── DATA

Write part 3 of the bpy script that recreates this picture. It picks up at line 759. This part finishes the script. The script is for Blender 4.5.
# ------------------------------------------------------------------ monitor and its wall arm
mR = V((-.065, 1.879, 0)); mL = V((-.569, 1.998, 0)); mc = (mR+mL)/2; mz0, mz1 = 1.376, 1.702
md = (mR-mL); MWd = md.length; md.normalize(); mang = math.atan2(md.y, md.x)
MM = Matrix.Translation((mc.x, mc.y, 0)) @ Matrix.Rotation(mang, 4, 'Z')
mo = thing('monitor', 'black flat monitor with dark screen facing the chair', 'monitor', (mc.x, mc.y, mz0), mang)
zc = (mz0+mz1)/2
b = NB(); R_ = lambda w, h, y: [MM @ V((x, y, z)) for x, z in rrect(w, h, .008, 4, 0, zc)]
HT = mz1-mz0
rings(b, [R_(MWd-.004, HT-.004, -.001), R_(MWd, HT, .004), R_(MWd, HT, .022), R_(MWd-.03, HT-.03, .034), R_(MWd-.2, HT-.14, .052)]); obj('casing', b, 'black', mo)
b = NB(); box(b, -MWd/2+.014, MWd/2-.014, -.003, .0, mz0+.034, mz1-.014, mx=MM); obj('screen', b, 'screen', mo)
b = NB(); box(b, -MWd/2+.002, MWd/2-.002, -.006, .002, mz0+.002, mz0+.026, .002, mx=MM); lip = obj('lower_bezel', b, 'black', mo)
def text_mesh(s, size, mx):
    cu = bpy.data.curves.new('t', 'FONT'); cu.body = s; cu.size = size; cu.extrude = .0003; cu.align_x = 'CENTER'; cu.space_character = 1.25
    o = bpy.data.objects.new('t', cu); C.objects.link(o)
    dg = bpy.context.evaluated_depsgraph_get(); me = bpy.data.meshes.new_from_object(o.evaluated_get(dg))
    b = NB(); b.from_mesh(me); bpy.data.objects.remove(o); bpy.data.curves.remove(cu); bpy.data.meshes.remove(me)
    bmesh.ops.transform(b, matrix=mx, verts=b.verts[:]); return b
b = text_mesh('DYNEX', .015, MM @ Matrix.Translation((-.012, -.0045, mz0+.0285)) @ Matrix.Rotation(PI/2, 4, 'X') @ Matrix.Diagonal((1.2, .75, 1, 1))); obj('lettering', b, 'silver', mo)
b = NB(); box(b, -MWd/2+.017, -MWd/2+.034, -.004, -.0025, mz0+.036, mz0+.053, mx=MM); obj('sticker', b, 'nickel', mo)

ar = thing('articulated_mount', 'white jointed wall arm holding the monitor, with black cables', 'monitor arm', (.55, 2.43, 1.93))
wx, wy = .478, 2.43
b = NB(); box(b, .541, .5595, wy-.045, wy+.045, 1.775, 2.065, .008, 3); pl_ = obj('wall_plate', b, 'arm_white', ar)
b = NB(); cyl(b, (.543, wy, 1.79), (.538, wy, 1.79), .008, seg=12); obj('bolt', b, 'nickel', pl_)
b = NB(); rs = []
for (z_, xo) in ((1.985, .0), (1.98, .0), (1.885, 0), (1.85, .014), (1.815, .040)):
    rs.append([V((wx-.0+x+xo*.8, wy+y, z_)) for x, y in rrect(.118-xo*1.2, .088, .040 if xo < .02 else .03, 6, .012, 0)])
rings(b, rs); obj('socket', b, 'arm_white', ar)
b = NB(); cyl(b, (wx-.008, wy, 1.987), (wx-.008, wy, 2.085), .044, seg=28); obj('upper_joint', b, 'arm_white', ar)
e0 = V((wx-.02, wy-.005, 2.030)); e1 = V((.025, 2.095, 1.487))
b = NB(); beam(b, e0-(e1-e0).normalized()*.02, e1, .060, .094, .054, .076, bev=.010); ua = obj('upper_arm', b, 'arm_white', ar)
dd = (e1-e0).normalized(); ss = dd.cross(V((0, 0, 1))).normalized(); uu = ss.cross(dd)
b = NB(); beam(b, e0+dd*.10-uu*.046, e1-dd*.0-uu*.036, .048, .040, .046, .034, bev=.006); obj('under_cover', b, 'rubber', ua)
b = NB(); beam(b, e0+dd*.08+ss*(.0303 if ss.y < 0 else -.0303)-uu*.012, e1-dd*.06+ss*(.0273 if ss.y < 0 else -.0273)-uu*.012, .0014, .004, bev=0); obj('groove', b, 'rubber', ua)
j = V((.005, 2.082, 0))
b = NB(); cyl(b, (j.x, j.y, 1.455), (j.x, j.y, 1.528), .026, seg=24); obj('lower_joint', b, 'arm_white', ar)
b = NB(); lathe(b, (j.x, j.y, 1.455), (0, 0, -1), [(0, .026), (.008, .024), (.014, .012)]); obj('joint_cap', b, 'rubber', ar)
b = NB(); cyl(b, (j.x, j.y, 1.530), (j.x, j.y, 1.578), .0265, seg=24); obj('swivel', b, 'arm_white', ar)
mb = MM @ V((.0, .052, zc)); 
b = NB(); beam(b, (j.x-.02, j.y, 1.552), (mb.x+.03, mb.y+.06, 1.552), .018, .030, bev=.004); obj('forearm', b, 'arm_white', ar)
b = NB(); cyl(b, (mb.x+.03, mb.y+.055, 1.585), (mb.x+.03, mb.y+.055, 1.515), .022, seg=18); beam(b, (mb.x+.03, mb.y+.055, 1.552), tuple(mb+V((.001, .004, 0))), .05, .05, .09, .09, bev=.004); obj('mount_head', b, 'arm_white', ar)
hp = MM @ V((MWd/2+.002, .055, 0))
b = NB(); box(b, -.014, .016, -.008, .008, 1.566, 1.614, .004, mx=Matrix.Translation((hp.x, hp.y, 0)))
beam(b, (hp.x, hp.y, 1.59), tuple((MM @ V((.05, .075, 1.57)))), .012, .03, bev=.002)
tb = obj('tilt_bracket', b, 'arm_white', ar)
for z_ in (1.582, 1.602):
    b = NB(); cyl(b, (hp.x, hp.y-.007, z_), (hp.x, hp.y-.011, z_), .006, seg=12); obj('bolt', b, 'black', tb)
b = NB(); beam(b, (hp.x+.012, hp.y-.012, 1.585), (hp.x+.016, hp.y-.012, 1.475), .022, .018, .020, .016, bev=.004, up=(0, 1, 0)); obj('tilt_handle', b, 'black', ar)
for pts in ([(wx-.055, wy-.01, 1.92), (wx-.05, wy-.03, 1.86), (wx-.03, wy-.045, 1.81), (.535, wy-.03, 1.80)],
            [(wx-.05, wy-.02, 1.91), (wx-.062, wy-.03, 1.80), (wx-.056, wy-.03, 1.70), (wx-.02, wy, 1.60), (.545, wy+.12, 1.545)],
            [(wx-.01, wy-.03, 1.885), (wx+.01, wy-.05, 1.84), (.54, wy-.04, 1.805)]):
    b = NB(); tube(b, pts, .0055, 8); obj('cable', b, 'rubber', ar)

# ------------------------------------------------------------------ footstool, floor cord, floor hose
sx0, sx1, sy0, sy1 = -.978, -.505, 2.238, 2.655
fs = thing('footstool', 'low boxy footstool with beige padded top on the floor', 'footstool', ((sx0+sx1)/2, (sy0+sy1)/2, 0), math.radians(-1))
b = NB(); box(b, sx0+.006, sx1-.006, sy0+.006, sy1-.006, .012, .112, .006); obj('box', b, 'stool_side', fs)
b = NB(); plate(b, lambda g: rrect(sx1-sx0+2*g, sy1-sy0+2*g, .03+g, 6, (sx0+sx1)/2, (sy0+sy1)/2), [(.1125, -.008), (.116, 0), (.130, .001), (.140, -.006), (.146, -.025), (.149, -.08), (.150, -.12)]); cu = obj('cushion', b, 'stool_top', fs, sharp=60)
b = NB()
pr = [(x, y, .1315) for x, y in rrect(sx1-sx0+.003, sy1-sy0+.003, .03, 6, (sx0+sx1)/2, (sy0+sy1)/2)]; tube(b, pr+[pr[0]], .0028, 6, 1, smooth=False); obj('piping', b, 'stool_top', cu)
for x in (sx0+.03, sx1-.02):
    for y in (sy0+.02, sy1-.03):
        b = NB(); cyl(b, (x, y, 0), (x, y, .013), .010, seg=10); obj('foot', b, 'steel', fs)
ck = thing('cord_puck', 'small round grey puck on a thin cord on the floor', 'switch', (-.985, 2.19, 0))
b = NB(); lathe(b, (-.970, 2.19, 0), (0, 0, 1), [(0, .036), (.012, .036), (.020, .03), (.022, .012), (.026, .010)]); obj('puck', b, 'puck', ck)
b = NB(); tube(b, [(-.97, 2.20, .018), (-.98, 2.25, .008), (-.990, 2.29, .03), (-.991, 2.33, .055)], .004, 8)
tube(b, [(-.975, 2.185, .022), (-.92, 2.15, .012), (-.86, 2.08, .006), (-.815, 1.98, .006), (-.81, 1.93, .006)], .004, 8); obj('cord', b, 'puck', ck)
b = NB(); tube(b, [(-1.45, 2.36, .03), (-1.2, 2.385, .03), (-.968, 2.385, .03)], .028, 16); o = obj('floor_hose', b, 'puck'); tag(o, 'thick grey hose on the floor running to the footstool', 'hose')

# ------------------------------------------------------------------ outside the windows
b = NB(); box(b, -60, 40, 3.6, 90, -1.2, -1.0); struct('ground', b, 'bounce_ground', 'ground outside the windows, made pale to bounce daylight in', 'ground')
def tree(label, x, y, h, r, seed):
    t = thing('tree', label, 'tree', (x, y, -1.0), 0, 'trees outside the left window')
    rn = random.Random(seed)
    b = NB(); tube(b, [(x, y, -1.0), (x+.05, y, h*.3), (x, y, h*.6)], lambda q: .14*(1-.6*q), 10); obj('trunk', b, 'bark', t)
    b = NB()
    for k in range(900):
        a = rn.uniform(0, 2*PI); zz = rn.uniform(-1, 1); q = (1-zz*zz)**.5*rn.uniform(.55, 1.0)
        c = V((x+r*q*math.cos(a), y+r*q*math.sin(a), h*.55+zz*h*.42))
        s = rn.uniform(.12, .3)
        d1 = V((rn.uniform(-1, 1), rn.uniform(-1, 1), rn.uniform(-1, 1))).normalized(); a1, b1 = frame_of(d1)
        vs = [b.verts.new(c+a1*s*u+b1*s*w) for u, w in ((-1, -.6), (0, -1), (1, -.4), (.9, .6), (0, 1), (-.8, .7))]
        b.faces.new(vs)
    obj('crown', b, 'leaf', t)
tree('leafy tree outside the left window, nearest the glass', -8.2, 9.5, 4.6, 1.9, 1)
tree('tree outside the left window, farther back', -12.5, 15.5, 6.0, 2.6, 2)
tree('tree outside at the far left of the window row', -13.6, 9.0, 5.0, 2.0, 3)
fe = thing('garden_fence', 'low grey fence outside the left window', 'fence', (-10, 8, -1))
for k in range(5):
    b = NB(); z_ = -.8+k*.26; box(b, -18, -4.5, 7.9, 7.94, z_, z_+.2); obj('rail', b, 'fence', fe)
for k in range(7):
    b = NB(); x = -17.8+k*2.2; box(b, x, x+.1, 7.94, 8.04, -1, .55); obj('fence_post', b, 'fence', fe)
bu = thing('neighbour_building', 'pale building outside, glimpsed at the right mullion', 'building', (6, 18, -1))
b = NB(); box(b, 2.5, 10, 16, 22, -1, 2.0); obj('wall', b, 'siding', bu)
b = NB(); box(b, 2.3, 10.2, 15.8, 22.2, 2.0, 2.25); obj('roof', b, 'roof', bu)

────

■ **REQUIREMENTS**: Write out, unaltered, the lines from the opening of the listing through the line that includes "b, 'nickel', mo)".

■ **ANSWER TO THIS EXERCISE**:
Write part 3 of the bpy script that recreates this picture. It picks up at line 759. This part finishes the script. The script is for Blender 4.5.
# ------------------------------------------------------------------ monitor and its wall arm
mR = V((-.065, 1.879, 0)); mL = V((-.569, 1.998, 0)); mc = (mR+mL)/2; mz0, mz1 = 1.376, 1.702
md = (mR-mL); MWd = md.length; md.normalize(); mang = math.atan2(md.y, md.x)
MM = Matrix.Translation((mc.x, mc.y, 0)) @ Matrix.Rotation(mang, 4, 'Z')
mo = thing('monitor', 'black flat monitor with dark screen facing the chair', 'monitor', (mc.x, mc.y, mz0), mang)
zc = (mz0+mz1)/2
b = NB(); R_ = lambda w, h, y: [MM @ V((x, y, z)) for x, z in rrect(w, h, .008, 4, 0, zc)]
HT = mz1-mz0
rings(b, [R_(MWd-.004, HT-.004, -.001), R_(MWd, HT, .004), R_(MWd, HT, .022), R_(MWd-.03, HT-.03, .034), R_(MWd-.2, HT-.14, .052)]); obj('casing', b, 'black', mo)
b = NB(); box(b, -MWd/2+.014, MWd/2-.014, -.003, .0, mz0+.034, mz1-.014, mx=MM); obj('screen', b, 'screen', mo)
b = NB(); box(b, -MWd/2+.002, MWd/2-.002, -.006, .002, mz0+.002, mz0+.026, .002, mx=MM); lip = obj('lower_bezel', b, 'black', mo)
def text_mesh(s, size, mx):
    cu = bpy.data.curves.new('t', 'FONT'); cu.body = s; cu.size = size; cu.extrude = .0003; cu.align_x = 'CENTER'; cu.space_character = 1.25
    o = bpy.data.objects.new('t', cu); C.objects.link(o)
    dg = bpy.context.evaluated_depsgraph_get(); me = bpy.data.meshes.new_from_object(o.evaluated_get(dg))
    b = NB(); b.from_mesh(me); bpy.data.objects.remove(o); bpy.data.curves.remove(cu); bpy.data.meshes.remove(me)
    bmesh.ops.transform(b, matrix=mx, verts=b.verts[:]); return b
b = text_mesh('DYNEX', .015, MM @ Matrix.Translation((-.012, -.0045, mz0+.0285)) @ Matrix.Rotation(PI/2, 4, 'X') @ Matrix.Diagonal((1.2, .75, 1, 1))); obj('lettering', b, 'silver', mo)
b = NB(); box(b, -MWd/2+.017, -MWd/2+.034, -.004, -.0025, mz0+.036, mz0+.053, mx=MM); obj('sticker', b, 'nickel', mo)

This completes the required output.